Your Homework Assignment!

Your favorite part of every blog post, right? I have this book called How To Learn Any Language. It is pretty outdated now, as it was written in the 80s (90s?), but some things never go out of style. One suggestion the author Barry Farber made was to try and immerse yourself in your target language. How do you immerse yourself if you are quarantined and your partner only speaks English? One thing you can do is change your e-mail service, phone, and/or computer to be in the language you want to learn. Hard, but a good way to learn useful everyday words in your target language. Your homework assignment, however, is a fun project that is not as intense, but very useful anyway.

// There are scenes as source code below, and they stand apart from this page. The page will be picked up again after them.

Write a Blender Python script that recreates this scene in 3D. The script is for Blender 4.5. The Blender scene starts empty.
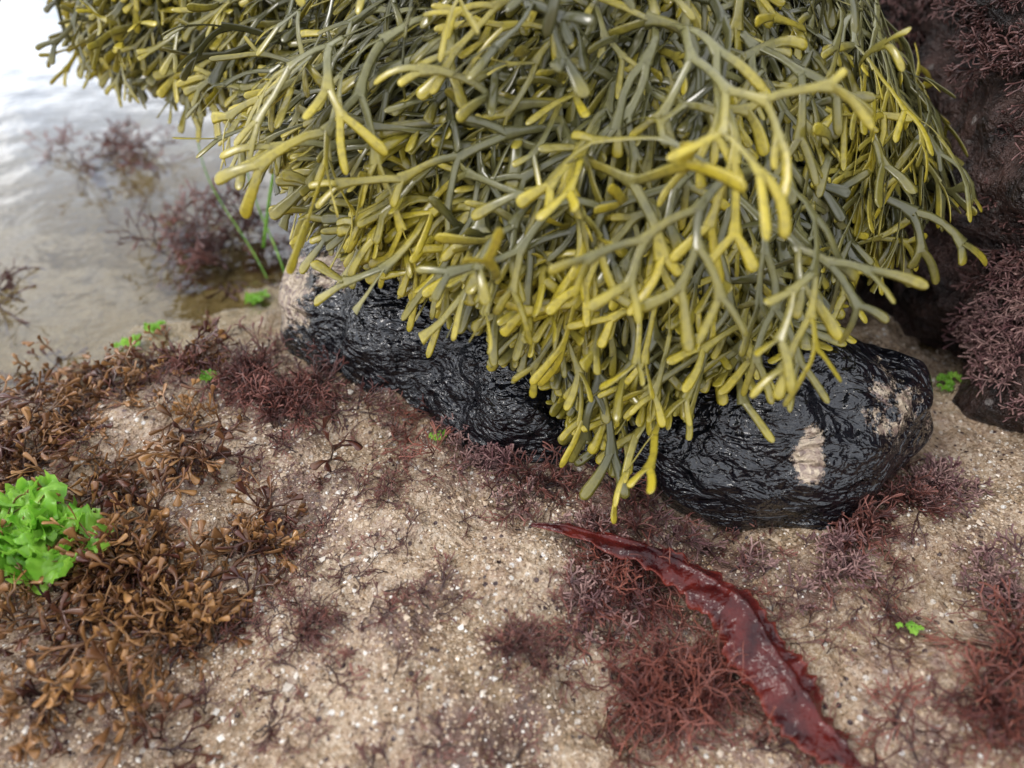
import bpy, math, numpy as np
from mathutils import Vector
scene=bpy.context.scene
scene.unit_settings.scale_length=0.05
RNG=np.random.default_rng(7)

# ------------------------------------------------------------------ helpers
def nrm(a): return a/np.maximum(np.linalg.norm(a,axis=-1,keepdims=True),1e-9)
def h3(i,seed):
    x=(i[...,0].astype(np.int64)*374761393+i[...,1].astype(np.int64)*668265263+i[...,2].astype(np.int64)*2147483647+seed*1274126177)&0xffffffff
    x=((x^(x>>13))*1274126177)&0xffffffff
    x=((x^(x>>15))*2246822519)&0xffffffff
    return ((x^(x>>16))&0xffffff)/float(0xffffff)
def vn(P,seed=0):
    i=np.floor(P); f=P-i; f=f*f*(3-2*f); r=0
    for a in (0,1):
        for b in (0,1):
            for c in (0,1):
                w=(f[...,0] if a else 1-f[...,0])*(f[...,1] if b else 1-f[...,1])*(f[...,2] if c else 1-f[...,2])
                r=r+w*h3(i+np.array([a,b,c]),seed)
    return r*2-1
def fbm(P,sc,oc=4,seed=0,g=.5):
    r=0;a=1
    for o in range(oc):
        r=r+a*vn(P*sc+o*17.3,seed+o); sc*=2.03;a*=g
    return r
def mesh_np(name,V,F,attrs=None,mat=None,smooth=True):
    V=np.asarray(V,dtype=np.float32);F=np.asarray(F,dtype=np.int32)
    me=bpy.data.meshes.new(name);k=F.shape[1]
    me.vertices.add(len(V));me.vertices.foreach_set('co',V.ravel())
    me.loops.add(F.size);me.loops.foreach_set('vertex_index',F.ravel())
    me.polygons.add(len(F));me.polygons.foreach_set('loop_start',np.arange(0,F.size,k,dtype=np.int32))
    me.update(calc_edges=True)
    me.polygons.foreach_set('use_smooth',np.full(len(F),smooth))
    for n,a in (attrs or {}).items():
        at=me.attributes.new(n,'FLOAT','POINT');at.data.foreach_set('value',np.asarray(a,dtype=np.float32))
    me.update()
    ob=bpy.data.objects.new(name,me);scene.collection.objects.link(ob)
    if mat: me.materials.append(mat)
    return ob
def sdf(P,ells):
    bd=None
    for c,r in ells:
        c=np.array(c);r=np.array(r)
        q=(P-c)/r;k=np.linalg.norm(q,axis=-1);g=(P-c)/r**2;gl=np.maximum(np.linalg.norm(g,axis=-1),1e-6)
        d=k*(k-1)/gl;g=g/gl[...,None]
        if bd is None: bd,bg=d,g
        else:
            m=d<bd; bd=np.where(m,d,bd);bg=np.where(m[...,None],g,bg)
    return bd,bg

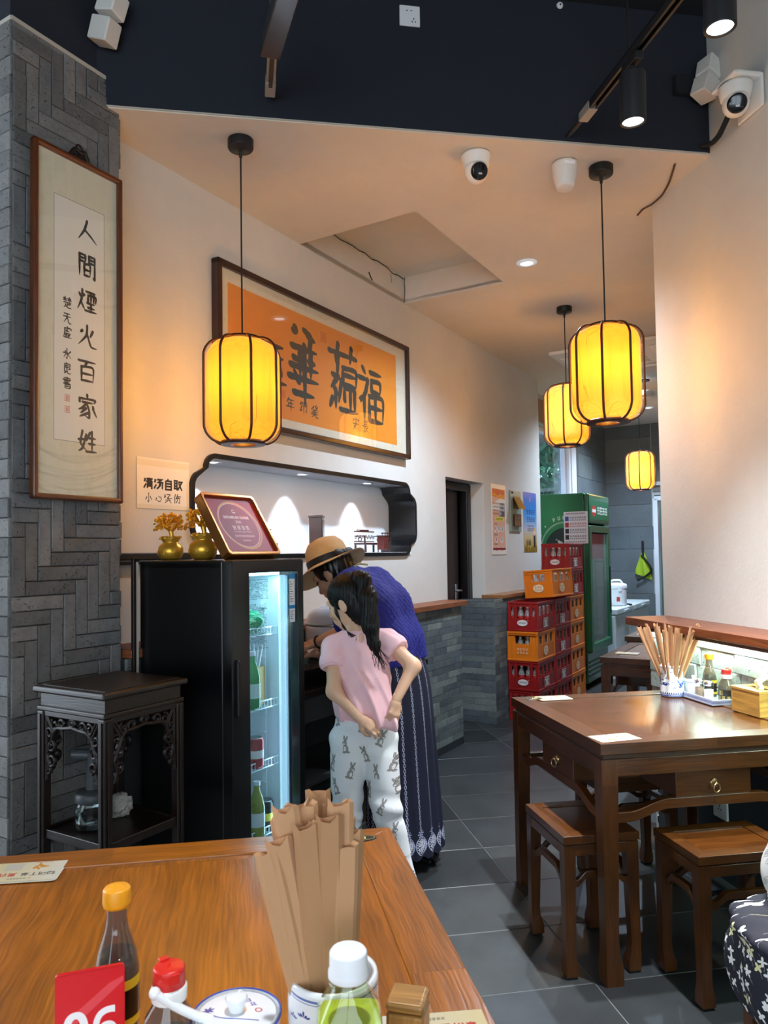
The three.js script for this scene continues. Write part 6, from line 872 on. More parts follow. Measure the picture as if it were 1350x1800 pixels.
const plate = (label, x, f, txt) => { const t = thing('number_plate', label, 'number plate', [x, TT, -f], Math.PI); const tex = ctex(160, 80, (g) => { g.clearRect(0, 0, 160, 80); g.fillStyle = '#17150f'; g.beginPath(); g.ellipse(80, 40, 78, 38, 0, 0, 7); g.fill(); g.strokeStyle = '#d8c46a'; g.lineWidth = 3; g.beginPath(); g.ellipse(80, 40, 70, 32, 0, 0, 7); g.stroke(); g.fillStyle = '#ecdd8e'; g.font = 'bold 50px sans-serif'; g.textAlign = 'center'; g.fillText(txt, 80, 58); }); part(t, 'disc', lathe([[0, 0.003], [0.034, 0.003], [0.036, 0.0]], 32).scale(1, 1, 0.5), std('#17150f', 0.35)); part(t, 'print', new THREE.PlaneGeometry(0.07, 0.034).rotateX(-Math.PI / 2), std('#fff', 0.4, { map: tex, transparent: true }), [0, 0.0038, 0]); };
plate('oval black and gold number plate at the far right corner of the foreground table', 0.245, 1.617, '06'); plate('oval black number plate on the far left edge of the brown table', 1.19, 2.985, '07');
{ // condiment tray, shakers, tissue box
  const t = thing('condiment_tray', 'blue and white patterned tray for condiments on the brown table', 'tray', [1.868, TT, -2.83], 0), tex = ctex(512, 64, (g, W, H) => { g.fillStyle = '#dfe5f0'; g.fillRect(0, 0, W, H); g.strokeStyle = '#2f4a9a'; g.lineWidth = 4; g.strokeRect(0, 6, W, 52); for (let i = 0; i < 20; i++) { const x = i * 26; g.strokeRect(x + 4, 16, 18, 30); g.strokeRect(x + 9, 24, 8, 14); } }), m = phy('#fff', 0.2, { map: tex });
  part(t, 'base', rb(0.13, 0.006, 0.28, 0.003, 0, 0.005, 0), porcelain); const wall = (l) => { const g = new THREE.BoxGeometry(l, 0.022, 0.005); g.translate(0, 0.013, 0); return g; };
  part(t, 'side', wall(0.13), m, [0, 0, 0.139], [0.25, 0, 0]); part(t, 'side', wall(0.13), m, [0, 0, -0.139], [-0.25, 0, 0]); const a = part(t, 'side', wall(0.28), m, [-0.064, 0, 0]); a.rotation.set(0, -Math.PI / 2, 0); const b = part(t, 'side', wall(0.28), m, [0.064, 0, 0]); b.rotation.set(0, Math.PI / 2, 0);
  for (const [x, f, l, c] of [[1.842, 2.83, 'glass pepper shaker on the condiment tray', '#8a7560'], [1.846, 2.775, 'glass salt shaker filled with white salt on the tray', '#eef0f0']]) { const s = thing('shaker', l, 'shaker', [x, TT + 0.008, -f], 0); part(s, 'glass', lathe([[0, 0], [0.019, 0], [0.02, 0.004], [0.018, 0.058]], 12), clearGlass); part(s, 'filling', lathe([[0, 0.002], [0.017, 0.002], [0.017, 0.04], [0, 0.04]], 16), std(c, 0.8)); part(s, 'cap', lathe([[0, 0.076], [0.012, 0.075], [0.019, 0.068], [0.019, 0.056], [0, 0.056]], 20), MP.chrome); }
  const b2 = thing('tissue_box', 'bamboo tissue box with a white tissue at the right edge of the brown table', 'tissue box', [1.89, TT, -2.535], 0.06), bw = woods('#d3a04c', 0.4, 0.2);
  part(b2, 'side_board', rb(0.12, 0.085, 0.008, 0.002, 0, 0.0435, 0.07, 'x'), bw); part(b2, 'side_board', rb(0.12, 0.085, 0.008, 0.002, 0, 0.0435, -0.07, 'x'), bw); part(b2, 'side_board', rb(0.008, 0.085, 0.132, 0.002, -0.056, 0.0435, 0, 'z'), bw); part(b2, 'side_board', rb(0.008, 0.085, 0.132, 0.002, 0.056, 0.0435, 0, 'z'), bw);
  const ls = shp(rrPts(-0.062, -0.076, 0.062, 0.076, 0.004)); ls.holes.push(holeOf(rrPts(-0.014, -0.05, 0.014, 0.05, 0.012))); part(b2, 'lid', extr(ls, 0.007, 0.001).rotateX(-Math.PI / 2).translate(0, 0.087, 0), bw);
  const g = new THREE.PlaneGeometry(0.1, 0.09, 18, 14), p = g.attributes.position; for (let i = 0; i < p.count; i++) { const v = (p.getY(i) + 0.045) / 0.09, x = p.getX(i); p.setX(i, x * (0.5 + 0.55 * v)); p.setZ(i, 0.012 * Math.sin(x * 90) * (1 - 0.3 * v) + 0.02 * v * v + 0.006 * Math.sin(v * 9 + x * 40)); p.setY(i, v * 0.062 - Math.abs(x) * 0.3 * v); } g.computeVertexNormals(); part(b2, 'tissue', g, std('#f4f4f0', 0.9, { side: THREE.DoubleSide }), [0, 0.086, 0.0], 0.5);
}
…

Gather a marker and some post-it notes (if you don’t have post-it notes, paper/index cards and tape will do fine). Go around your house, and write on the post-its the word for everything in your house, and affix the post it on it. If you’re learning a language with gender, be sure to include the article. For example, if you’re learning Spanish, you’d write, “la ventana” for window, and post-it your window. Do this to your wall, the bathroom, the closet, the oven, anything and everything! Then as you walk around the house you’ll be reminded not only of the language you want to learn, but you’ve got a living flash card in front of you. It will make you learn the language without translating it in your head. You’ll just SEE a window, and think, “la ventana.” Then when it gets hot, you can turn it into a mini practice session and say to yourself (or out loud for bonus points) “Yo abro la ventana,” “I open the window.” Voila! You’re practically fluent!